** start of GIVEN DATA **

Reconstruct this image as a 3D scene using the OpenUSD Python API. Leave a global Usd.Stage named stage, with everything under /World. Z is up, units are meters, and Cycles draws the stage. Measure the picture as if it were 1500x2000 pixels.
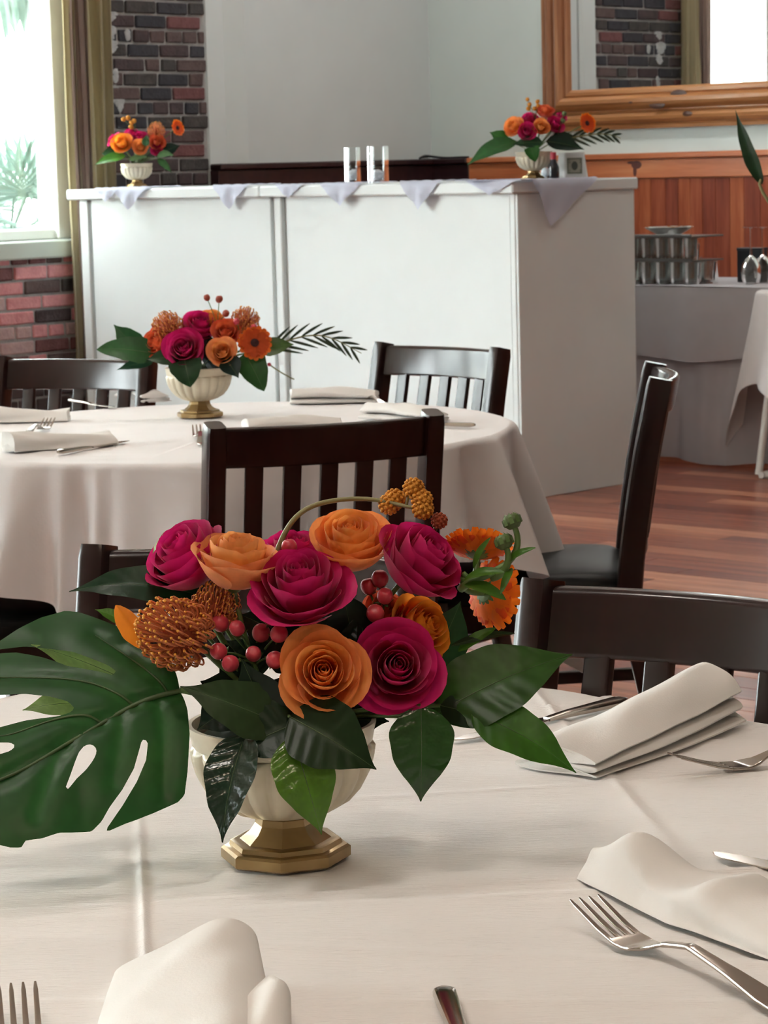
import math, random
import numpy as np, trimesh, usdkit, meshkit
from pxr import Usd, UsdGeom, UsdLux, UsdShade, Gf, Sdf, Vt
from shapely.geometry import Polygon, LineString, Point
from shapely import affinity

stage = Usd.Stage.CreateInMemory()
UsdGeom.SetStageUpAxis(stage, 'Z'); UsdGeom.SetStageMetersPerUnit(stage, 1.0)
UsdGeom.Xform.Define(stage, '/World'); UsdGeom.Scope.Define(stage, '/World/Looks')
V = lambda *a: np.array(a, float)
def unit(v): v = np.asarray(v, float); return v / (np.linalg.norm(v) + 1e-12)

# ------------------------------------------------------------------ camera
F = 5000.0                                   # focal length in pixels of the 1500 x 2000 frame
CAM = V(0, 0, 1.30)
PITCH, ROLL = math.atan(676 / 5000.0), math.atan(0.026)
_r, _f, _u = V(1, 0, 0), V(0, math.cos(PITCH), -math.sin(PITCH)), V(0, math.sin(PITCH), math.cos(PITCH))
CR, CU = math.cos(ROLL) * _r - math.sin(ROLL) * _u, math.cos(ROLL) * _u + math.sin(ROLL) * _r
cam = UsdGeom.Camera.Define(stage, '/World/camera')
cam.CreateHorizontalApertureAttr(36.0); cam.CreateVerticalApertureAttr(48.0)
cam.CreateFocalLengthAttr(36.0 * F / 1500.0)
cam.CreateFStopAttr(62.0); cam.CreateFocusDistanceAttr(2.0)
cam.CreateClippingRangeAttr(Gf.Vec2f(0.05, 500))
cam.CreateExposureAttr(2.48)
_m = np.eye(4); _m[0, :3], _m[1, :3], _m[2, :3], _m[3, :3] = CR, CU, -_f, CAM
cam.AddTransformOp().Set(Gf.Matrix4d(*_m.ravel().tolist()))
def ray(px, py): return _f + (px - 750) / F * CR - (py - 1000) / F * CU
def PZ(px, py, z): d = ray(px, py); return CAM + d * ((z - CAM[2]) / d[2])          # on a level plane
def PY(px, py, y): d = ray(px, py); return CAM + d * (y / d[1])                       # at a depth
def PN(px, py, p, n): d = ray(px, py); return CAM + d * (np.dot(p - CAM, n) / np.dot(d, n))
def proj(p): q = np.asarray(p, float) - CAM; w = q @ _f; return 750 + F * (q @ CR) / w, 1000 - F * (q @ CU) / w

# ------------------------------------------------------------------ light
dome = UsdLux.DomeLight.Define(stage, '/World/sky'); dome.CreateIntensityAttr(1.3); dome.CreateColorAttr(Gf.Vec3f(0.92, 0.97, 1.0))
sun = UsdLux.DistantLight.Define(stage, '/World/sun'); sun.CreateIntensityAttr(1.6); sun.CreateAngleAttr(0.6); sun.CreateColorAttr(Gf.Vec3f(1.0, 0.95, 0.86))
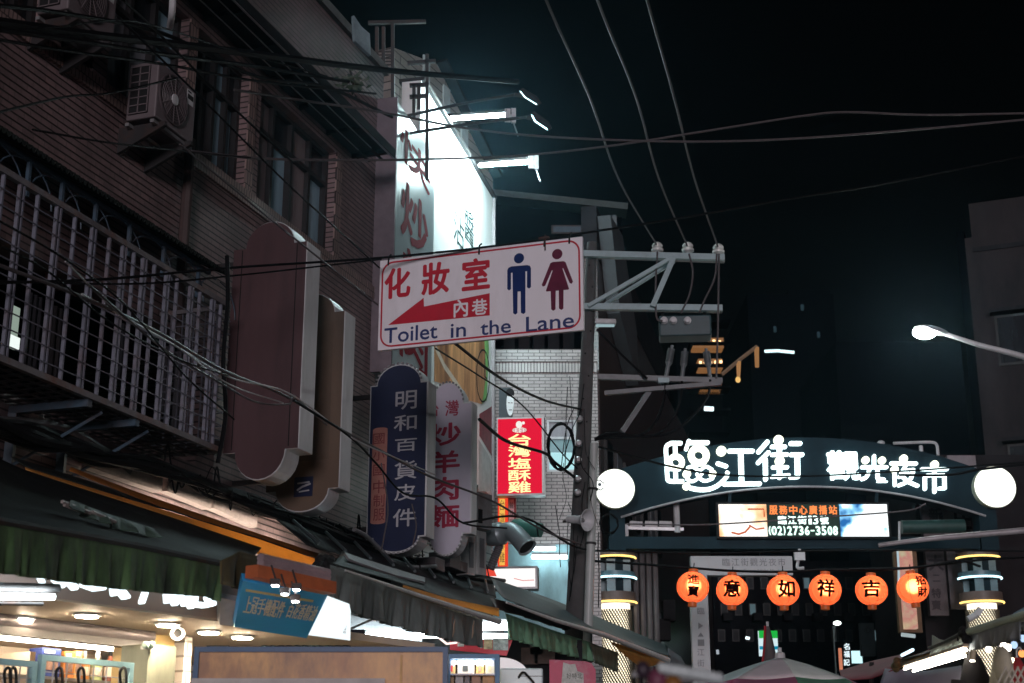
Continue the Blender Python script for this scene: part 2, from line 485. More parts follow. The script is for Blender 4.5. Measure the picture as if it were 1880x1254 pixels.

** end of GIVEN DATA **

OBJECTIVE = Reproduce all of the material exactly, apart from the pictures.

TASK OUTPUT =
Reconstruct this image as a 3D scene using the OpenUSD Python API. Leave a global Usd.Stage named stage, with everything under /World. Z is up, units are meters, and Cycles draws the stage. Measure the picture as if it were 1500x2000 pixels.
import math, random
import numpy as np, trimesh, usdkit, meshkit
from pxr import Usd, UsdGeom, UsdLux, UsdShade, Gf, Sdf, Vt
from shapely.geometry import Polygon, LineString, Point
from shapely import affinity

stage = Usd.Stage.CreateInMemory()
UsdGeom.SetStageUpAxis(stage, 'Z'); UsdGeom.SetStageMetersPerUnit(stage, 1.0)
UsdGeom.Xform.Define(stage, '/World'); UsdGeom.Scope.Define(stage, '/World/Looks')
V = lambda *a: np.array(a, float)
def unit(v): v = np.asarray(v, float); return v / (np.linalg.norm(v) + 1e-12)

# ------------------------------------------------------------------ camera
F = 5000.0                                   # focal length in pixels of the 1500 x 2000 frame
CAM = V(0, 0, 1.30)
PITCH, ROLL = math.atan(676 / 5000.0), math.atan(0.026)
_r, _f, _u = V(1, 0, 0), V(0, math.cos(PITCH), -math.sin(PITCH)), V(0, math.sin(PITCH), math.cos(PITCH))
CR, CU = math.cos(ROLL) * _r - math.sin(ROLL) * _u, math.cos(ROLL) * _u + math.sin(ROLL) * _r
cam = UsdGeom.Camera.Define(stage, '/World/camera')
cam.CreateHorizontalApertureAttr(36.0); cam.CreateVerticalApertureAttr(48.0)
cam.CreateFocalLengthAttr(36.0 * F / 1500.0)
cam.CreateFStopAttr(62.0); cam.CreateFocusDistanceAttr(2.0)
cam.CreateClippingRangeAttr(Gf.Vec2f(0.05, 500))
cam.CreateExposureAttr(2.48)
_m = np.eye(4); _m[0, :3], _m[1, :3], _m[2, :3], _m[3, :3] = CR, CU, -_f, CAM
cam.AddTransformOp().Set(Gf.Matrix4d(*_m.ravel().tolist()))
def ray(px, py): return _f + (px - 750) / F * CR - (py - 1000) / F * CU
def PZ(px, py, z): d = ray(px, py); return CAM + d * ((z - CAM[2]) / d[2])          # on a level plane
def PY(px, py, y): d = ray(px, py); return CAM + d * (y / d[1])                       # at a depth
def PN(px, py, p, n): d = ray(px, py); return CAM + d * (np.dot(p - CAM, n) / np.dot(d, n))
def proj(p): q = np.asarray(p, float) - CAM; w = q @ _f; return 750 + F * (q @ CR) / w, 1000 - F * (q @ CU) / w

# ------------------------------------------------------------------ light
dome = UsdLux.DomeLight.Define(stage, '/World/sky'); dome.CreateIntensityAttr(1.3); dome.CreateColorAttr(Gf.Vec3f(0.92, 0.97, 1.0))
sun = UsdLux.DistantLight.Define(stage, '/World/sun'); sun.CreateIntensityAttr(1.6); sun.CreateAngleAttr(0.6); sun.CreateColorAttr(Gf.Vec3f(1.0, 0.95, 0.86))
Continue the Blender Python script for this scene: part 2, from line 485. More parts follow. The script is for Blender 4.5. Measure the picture as if it were 1880x1254 pixels.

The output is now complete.